___ ITEMS

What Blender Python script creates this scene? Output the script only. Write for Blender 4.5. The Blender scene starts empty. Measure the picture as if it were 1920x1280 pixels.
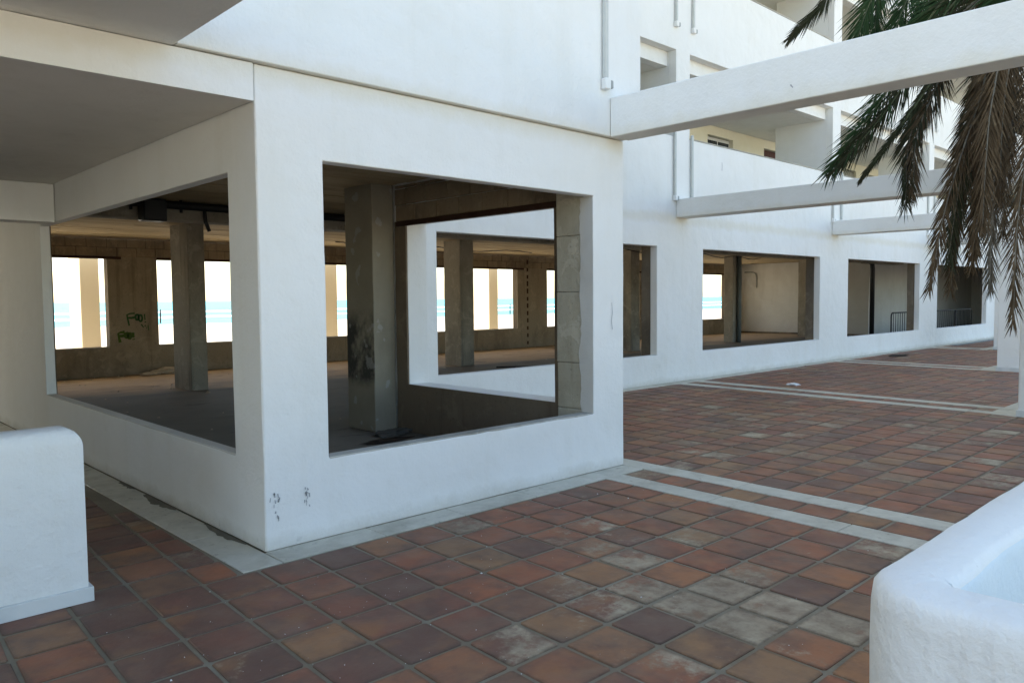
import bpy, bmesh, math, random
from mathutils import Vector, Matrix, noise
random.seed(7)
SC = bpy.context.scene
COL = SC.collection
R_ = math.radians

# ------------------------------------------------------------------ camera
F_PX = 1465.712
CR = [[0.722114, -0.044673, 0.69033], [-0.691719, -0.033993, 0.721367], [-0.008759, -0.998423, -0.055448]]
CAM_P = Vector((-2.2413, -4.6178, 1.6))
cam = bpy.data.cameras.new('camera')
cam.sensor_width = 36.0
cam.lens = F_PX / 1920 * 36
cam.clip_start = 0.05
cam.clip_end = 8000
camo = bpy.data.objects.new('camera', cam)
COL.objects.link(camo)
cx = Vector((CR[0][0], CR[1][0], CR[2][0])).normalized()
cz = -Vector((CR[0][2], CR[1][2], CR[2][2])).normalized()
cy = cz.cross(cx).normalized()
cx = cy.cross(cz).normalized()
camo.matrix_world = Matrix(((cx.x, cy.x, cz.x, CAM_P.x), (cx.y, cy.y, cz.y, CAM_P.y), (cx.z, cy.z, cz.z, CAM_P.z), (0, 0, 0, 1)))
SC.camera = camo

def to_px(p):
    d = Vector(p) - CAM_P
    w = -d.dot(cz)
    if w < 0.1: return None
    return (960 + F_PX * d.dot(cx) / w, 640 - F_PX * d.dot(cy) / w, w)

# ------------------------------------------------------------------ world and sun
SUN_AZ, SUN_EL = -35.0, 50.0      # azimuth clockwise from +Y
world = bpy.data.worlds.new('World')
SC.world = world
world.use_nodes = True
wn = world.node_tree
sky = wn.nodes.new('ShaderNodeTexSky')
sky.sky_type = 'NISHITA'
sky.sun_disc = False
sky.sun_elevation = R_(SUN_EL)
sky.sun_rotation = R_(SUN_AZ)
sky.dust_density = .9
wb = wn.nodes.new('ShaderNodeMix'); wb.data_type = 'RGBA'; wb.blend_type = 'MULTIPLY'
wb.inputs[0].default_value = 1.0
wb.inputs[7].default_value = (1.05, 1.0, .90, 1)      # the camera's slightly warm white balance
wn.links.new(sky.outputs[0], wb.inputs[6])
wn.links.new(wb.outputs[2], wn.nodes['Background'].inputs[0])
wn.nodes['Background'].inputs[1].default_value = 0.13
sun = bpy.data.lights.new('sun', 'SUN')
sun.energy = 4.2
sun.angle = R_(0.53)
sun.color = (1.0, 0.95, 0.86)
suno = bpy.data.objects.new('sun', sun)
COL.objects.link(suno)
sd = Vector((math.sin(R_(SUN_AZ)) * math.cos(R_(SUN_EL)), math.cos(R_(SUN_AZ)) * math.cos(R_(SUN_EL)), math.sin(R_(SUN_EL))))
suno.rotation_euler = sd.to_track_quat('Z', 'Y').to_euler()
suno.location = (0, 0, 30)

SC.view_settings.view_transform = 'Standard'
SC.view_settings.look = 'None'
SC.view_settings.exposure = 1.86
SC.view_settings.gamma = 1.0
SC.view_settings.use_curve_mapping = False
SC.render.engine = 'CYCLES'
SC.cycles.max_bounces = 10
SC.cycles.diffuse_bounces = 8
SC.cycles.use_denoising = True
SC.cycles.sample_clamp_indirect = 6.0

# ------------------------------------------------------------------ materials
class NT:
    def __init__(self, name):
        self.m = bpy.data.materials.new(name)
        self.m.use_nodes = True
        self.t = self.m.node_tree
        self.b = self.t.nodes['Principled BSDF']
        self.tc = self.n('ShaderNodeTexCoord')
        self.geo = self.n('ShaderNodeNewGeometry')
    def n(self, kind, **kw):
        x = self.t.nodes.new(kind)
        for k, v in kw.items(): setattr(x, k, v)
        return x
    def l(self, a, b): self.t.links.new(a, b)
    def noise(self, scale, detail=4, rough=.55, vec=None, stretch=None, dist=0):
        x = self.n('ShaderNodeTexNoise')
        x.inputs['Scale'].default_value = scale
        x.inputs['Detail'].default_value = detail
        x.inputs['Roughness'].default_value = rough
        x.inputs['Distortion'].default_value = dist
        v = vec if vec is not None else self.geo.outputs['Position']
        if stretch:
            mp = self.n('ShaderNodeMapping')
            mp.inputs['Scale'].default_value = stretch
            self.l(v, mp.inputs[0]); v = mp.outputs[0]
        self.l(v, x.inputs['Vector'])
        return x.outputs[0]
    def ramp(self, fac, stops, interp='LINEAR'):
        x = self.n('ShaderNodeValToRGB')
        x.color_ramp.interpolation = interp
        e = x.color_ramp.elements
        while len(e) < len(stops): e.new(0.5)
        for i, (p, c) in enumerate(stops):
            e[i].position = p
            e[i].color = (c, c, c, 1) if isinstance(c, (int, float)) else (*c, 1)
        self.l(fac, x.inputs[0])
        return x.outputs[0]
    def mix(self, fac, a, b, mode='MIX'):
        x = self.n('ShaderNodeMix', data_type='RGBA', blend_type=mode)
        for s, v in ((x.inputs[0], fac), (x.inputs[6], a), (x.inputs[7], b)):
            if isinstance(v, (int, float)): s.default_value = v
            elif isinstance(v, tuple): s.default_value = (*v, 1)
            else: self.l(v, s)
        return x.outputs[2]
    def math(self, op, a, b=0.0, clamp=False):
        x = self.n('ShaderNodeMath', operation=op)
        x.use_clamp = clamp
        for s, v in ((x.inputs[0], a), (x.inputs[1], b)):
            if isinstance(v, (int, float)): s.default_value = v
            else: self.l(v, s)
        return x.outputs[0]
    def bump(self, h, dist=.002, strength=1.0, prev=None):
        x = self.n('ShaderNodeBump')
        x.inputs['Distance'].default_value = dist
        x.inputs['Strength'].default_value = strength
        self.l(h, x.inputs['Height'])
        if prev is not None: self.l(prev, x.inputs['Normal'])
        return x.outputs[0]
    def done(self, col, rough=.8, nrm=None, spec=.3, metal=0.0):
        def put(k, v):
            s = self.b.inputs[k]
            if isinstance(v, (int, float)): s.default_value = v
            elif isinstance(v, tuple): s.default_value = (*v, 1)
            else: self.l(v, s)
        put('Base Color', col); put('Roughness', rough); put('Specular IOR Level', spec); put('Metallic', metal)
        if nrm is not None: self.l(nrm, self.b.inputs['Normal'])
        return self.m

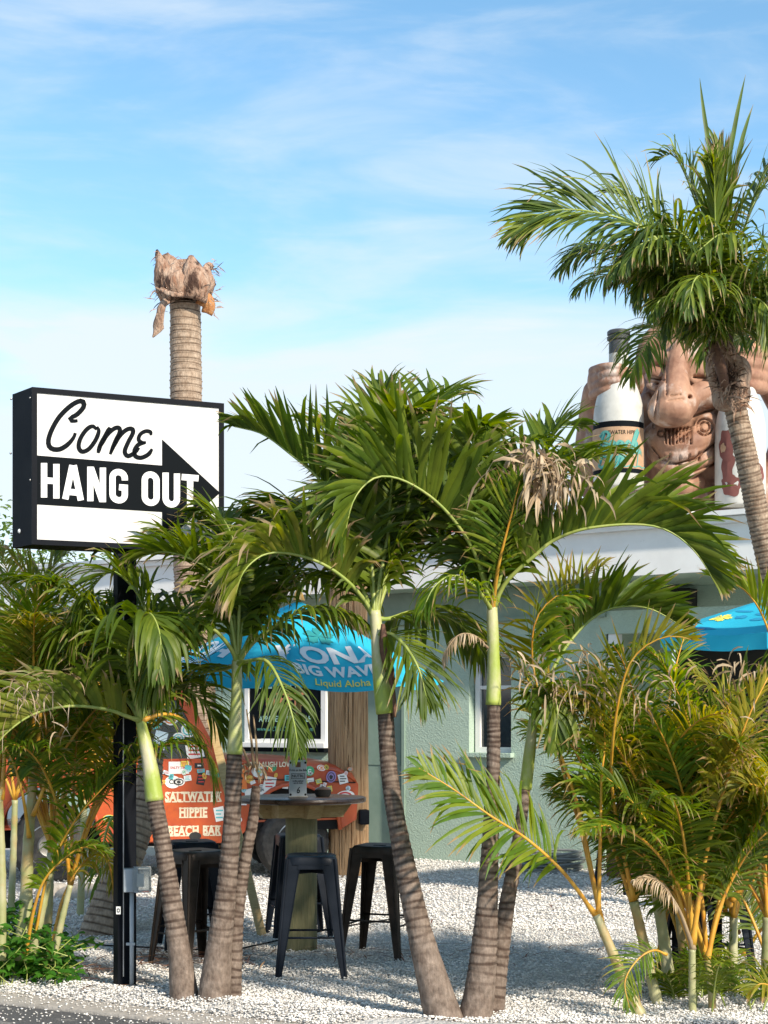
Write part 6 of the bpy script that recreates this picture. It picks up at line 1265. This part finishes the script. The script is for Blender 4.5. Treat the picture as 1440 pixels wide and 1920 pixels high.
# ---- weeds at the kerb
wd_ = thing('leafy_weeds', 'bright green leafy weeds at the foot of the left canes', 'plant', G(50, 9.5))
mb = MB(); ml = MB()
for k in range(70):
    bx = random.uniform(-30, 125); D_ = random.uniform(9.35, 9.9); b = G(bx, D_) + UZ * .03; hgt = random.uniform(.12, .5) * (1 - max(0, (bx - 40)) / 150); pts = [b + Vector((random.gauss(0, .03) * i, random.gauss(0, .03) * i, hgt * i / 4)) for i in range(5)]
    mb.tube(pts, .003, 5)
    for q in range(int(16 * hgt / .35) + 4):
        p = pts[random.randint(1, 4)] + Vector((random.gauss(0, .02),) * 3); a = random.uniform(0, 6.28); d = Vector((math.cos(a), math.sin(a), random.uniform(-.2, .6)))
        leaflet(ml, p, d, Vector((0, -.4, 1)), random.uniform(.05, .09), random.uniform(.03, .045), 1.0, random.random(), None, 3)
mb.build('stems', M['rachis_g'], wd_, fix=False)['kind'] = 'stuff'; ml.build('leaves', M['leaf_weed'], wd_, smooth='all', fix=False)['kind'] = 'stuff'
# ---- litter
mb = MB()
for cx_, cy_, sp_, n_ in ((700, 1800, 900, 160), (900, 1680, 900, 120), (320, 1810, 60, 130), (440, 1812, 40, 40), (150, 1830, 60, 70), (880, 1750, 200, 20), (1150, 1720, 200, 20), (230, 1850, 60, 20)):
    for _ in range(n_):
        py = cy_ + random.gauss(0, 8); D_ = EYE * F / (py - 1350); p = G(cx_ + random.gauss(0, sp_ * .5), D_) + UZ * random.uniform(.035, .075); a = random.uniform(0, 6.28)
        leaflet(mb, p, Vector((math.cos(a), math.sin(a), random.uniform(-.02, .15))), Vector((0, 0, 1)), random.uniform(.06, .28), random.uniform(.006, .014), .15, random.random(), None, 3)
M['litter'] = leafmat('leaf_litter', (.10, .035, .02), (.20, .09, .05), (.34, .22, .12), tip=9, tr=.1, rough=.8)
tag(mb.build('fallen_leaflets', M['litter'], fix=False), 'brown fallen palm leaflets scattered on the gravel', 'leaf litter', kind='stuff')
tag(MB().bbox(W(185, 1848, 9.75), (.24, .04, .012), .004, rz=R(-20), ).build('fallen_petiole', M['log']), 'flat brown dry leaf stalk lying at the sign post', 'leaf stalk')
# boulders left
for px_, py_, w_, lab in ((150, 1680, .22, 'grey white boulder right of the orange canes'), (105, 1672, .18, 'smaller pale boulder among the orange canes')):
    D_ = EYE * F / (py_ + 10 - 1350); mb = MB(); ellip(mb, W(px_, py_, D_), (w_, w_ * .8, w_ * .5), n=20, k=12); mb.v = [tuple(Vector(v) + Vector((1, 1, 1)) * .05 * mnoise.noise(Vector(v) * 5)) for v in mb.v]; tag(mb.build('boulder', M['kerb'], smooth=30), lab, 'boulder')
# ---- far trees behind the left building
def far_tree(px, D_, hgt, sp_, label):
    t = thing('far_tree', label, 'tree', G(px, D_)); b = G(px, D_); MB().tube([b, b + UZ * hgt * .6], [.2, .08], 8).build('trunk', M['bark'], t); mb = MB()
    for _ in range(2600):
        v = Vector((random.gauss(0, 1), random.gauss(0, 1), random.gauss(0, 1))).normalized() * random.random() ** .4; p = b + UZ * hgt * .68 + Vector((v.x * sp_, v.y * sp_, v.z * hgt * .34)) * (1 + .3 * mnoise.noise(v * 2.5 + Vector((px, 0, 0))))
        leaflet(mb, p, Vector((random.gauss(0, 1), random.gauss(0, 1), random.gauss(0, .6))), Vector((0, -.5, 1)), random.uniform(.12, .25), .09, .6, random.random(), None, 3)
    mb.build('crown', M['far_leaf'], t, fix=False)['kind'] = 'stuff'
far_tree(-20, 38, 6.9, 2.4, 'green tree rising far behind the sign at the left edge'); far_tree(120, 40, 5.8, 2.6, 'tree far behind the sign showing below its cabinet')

______

YOUR TASK -> Take the records from their first line through the line containing "R_ = math.radians" and please return exactly those lines, both ends included, minus the pictures.

RESPONSE BELOW ->
What Blender Python script creates this scene? Output the script only. Write for Blender 4.5. The Blender scene starts empty. Measure the picture as if it were 1920x1280 pixels.
import bpy, bmesh, math, random
from mathutils import Vector, Matrix, noise
random.seed(7)
SC = bpy.context.scene
COL = SC.collection
R_ = math.radians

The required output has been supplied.